5. Zulässigkeitsentscheidung des Senats

Der Senat stellt fest, dass das Volksbegehren teilweise unzulässig ist, und zwar für die Wahl des Abgeordnetenhauses hinsichtlich der vorgeschlagenen Mehrmandatswahlkreise, der Ersatzstimme anstelle der Stimme für eine an der 5%-Hürde gescheiterten Partei und der Ersatzstimme für die Wahlen der Bezirksverordnetenversammlungen sowie die Regelung über die staatliche Teilfinanzierung im Landeswahlgesetz.

6. Stellungnahme des Senats zu den zulässigen Teilen des Gesetzentwurfs

a) Vergabe von mehreren Parteistimmen und von Präferenzen

Der Senat hält es im Interesse einer einfachen, klaren und transparenten Regelung im Wahlrecht nicht für ratsam, mehrere Parteistimmen einzuführen, die auf verschiedene Partei verteilt werden können.

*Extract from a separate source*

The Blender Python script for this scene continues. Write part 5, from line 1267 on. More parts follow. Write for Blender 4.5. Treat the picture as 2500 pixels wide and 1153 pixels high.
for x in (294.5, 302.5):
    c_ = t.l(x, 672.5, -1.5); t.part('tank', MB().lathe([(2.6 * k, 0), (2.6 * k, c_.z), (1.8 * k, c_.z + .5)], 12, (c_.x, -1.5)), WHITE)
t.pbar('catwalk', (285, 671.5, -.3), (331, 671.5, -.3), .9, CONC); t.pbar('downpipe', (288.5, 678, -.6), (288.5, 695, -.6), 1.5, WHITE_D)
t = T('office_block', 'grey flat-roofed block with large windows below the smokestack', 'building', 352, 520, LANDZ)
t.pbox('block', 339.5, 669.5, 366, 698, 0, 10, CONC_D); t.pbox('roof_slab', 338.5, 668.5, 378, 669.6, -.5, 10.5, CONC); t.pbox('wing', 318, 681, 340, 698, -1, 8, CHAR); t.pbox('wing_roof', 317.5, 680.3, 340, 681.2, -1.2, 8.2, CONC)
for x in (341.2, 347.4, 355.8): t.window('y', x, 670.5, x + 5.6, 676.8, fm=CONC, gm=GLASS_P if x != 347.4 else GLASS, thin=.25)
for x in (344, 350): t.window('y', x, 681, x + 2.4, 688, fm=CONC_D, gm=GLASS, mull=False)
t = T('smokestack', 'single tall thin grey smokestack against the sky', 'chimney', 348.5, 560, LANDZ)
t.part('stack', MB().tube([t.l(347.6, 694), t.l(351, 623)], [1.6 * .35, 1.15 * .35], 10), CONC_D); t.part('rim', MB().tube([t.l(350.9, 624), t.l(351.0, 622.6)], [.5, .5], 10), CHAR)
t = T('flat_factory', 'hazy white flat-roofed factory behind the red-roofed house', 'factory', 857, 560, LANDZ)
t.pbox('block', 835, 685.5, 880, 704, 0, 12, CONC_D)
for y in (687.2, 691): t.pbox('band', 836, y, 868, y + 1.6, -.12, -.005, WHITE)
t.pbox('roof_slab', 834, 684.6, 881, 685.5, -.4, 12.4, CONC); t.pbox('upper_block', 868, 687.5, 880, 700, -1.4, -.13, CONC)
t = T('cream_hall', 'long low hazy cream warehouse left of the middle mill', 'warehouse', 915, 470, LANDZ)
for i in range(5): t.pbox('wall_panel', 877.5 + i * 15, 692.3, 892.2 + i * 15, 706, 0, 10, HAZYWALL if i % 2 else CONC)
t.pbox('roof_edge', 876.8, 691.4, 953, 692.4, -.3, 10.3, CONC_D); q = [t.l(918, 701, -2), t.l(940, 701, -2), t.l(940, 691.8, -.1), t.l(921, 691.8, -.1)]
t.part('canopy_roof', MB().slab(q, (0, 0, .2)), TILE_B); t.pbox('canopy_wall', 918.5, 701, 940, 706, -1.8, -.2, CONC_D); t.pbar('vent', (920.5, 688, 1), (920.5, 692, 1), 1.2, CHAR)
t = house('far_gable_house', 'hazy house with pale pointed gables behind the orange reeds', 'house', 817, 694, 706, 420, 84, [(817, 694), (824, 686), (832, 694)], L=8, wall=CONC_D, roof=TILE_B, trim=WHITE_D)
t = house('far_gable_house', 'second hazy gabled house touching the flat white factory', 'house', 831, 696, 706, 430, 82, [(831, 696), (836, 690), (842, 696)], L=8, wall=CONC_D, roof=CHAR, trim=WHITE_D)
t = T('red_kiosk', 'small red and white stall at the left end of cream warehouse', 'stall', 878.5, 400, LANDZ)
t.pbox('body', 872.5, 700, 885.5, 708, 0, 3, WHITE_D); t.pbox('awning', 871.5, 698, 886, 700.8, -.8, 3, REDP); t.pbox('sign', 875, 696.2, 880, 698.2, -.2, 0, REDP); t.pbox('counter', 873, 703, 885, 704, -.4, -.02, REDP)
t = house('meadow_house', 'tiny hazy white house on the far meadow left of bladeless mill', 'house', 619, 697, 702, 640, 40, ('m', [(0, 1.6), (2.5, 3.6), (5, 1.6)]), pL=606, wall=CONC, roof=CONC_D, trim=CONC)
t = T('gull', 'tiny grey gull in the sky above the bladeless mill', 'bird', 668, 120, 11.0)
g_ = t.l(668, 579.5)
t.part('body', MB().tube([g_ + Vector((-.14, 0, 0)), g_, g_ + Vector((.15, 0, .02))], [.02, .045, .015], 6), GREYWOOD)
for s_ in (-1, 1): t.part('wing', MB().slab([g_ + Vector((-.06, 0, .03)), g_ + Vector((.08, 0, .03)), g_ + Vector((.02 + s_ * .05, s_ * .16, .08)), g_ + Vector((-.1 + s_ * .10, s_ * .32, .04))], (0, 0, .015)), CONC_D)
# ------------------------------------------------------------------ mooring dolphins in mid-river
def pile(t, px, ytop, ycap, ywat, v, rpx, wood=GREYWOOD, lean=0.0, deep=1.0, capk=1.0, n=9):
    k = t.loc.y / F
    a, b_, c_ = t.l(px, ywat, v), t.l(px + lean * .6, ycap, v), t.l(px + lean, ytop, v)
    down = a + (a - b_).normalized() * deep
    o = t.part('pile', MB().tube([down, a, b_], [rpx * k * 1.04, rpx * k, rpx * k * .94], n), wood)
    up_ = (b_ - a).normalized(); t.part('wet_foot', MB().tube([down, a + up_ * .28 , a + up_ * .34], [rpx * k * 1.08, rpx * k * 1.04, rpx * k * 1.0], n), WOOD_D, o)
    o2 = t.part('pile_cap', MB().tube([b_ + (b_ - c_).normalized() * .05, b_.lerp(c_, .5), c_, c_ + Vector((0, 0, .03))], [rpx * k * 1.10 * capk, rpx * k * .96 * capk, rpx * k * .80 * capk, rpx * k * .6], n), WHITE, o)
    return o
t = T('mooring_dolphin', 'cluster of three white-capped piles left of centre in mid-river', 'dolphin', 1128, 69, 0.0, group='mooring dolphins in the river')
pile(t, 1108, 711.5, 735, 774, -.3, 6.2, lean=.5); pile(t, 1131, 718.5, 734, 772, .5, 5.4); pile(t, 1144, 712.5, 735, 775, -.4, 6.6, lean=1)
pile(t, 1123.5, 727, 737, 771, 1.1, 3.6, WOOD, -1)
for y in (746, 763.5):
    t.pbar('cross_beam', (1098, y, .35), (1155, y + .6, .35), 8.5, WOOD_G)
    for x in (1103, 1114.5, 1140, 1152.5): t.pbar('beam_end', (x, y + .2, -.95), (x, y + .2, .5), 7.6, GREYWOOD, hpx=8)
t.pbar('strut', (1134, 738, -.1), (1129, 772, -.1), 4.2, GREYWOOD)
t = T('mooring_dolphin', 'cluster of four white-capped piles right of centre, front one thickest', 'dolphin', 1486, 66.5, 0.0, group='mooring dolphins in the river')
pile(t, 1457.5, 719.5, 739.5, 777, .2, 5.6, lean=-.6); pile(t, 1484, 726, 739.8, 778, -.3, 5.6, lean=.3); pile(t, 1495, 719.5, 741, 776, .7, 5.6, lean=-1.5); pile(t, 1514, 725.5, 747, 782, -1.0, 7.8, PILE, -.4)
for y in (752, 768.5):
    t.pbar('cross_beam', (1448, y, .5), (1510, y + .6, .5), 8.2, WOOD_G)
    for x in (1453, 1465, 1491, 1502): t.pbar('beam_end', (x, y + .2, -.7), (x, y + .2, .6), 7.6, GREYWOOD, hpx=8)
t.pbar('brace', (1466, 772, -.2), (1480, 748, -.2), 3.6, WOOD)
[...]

Entsprechend den Anforderungen der Rechtsprechung an ein Wahlrecht, das Transparenz, hinreichende Nachvollziehbarkeit auch für den durchschnittlichen Betrachter und mithin die gebotene Rechtsklarheit verwirklicht (vgl. oben 3. d), ist es nicht angemessen, die Veränderung der Kandidatenreihenfolge durch die Vergabe von Präferenzen in einem derart großen Umfang zu ermöglichen, dass die Regelungen insgesamt unübersichtlich und kompliziert werden.

Bei den großstädtischen Verhältnissen in Berlin ist eine Regelung, wie sie für kleinere Kommunen praktiziert wird, nicht überzeugend umsetzbar. Die Möglichkeiten, sämtliche Kandidierenden z. B. in einem Bezirk öffentlich hinreichend bekannt zu machen, sind begrenzt.